A finite-element model for the Hasegawa–Mima wave equation

In a recent work Karakazian and Nassif (2021)[1], two of the authors have formulated the non-linear space-time Hasegawa–Mima plasma equation as a coupled system of two linear PDEs, a solution of which is a pair (u,w), with w=(I−Δ)u. The first equation is of hyperbolic type and the second of elliptic type. Variational frames for obtaining weak solutions to the initial value Hasegawa–Mima problem with periodic boundary conditions were also derived. Using the Fourier basis in the space variables, existence of solutions were obtained. Implementation of algorithms based on Fourier series leads to systems of dense matrices.
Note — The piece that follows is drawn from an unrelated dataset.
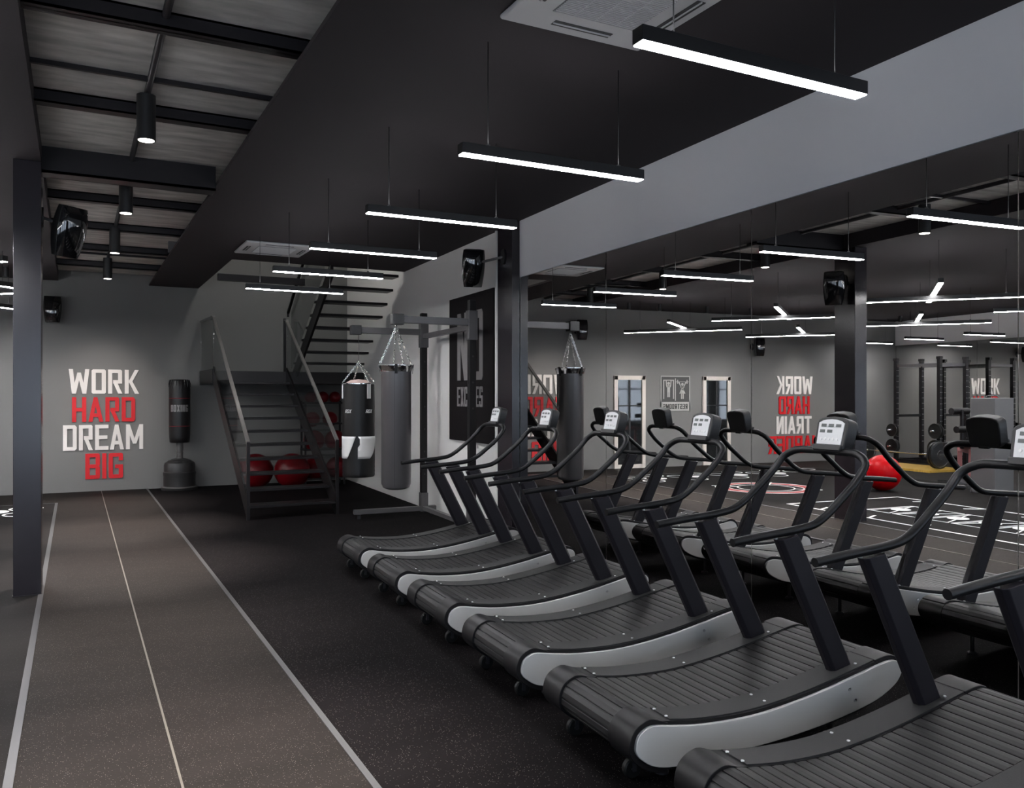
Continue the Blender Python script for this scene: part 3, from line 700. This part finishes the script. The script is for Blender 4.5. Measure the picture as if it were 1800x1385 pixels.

In this paper, we use a finite element space-domain approach to semi-discretize the coupled variational Hasegawa–Mima model, obtaining global existence of solutions in H2 on any time interval [0,T],∀T. In the sequel, full-discretization using an implicit time scheme on the semi-discretized system leads to a nonlinear full space-time discrete system. For the existence proof, a condition on the time step is imposed that is independent from the space mesh size h. For the uniqueness proof, a CFL-type of condition on the time step is imposed. Tests on a semi-linear version of the implicit nonlinear full-discrete system are conducted for several initial data, assessing the efficiency of our approach.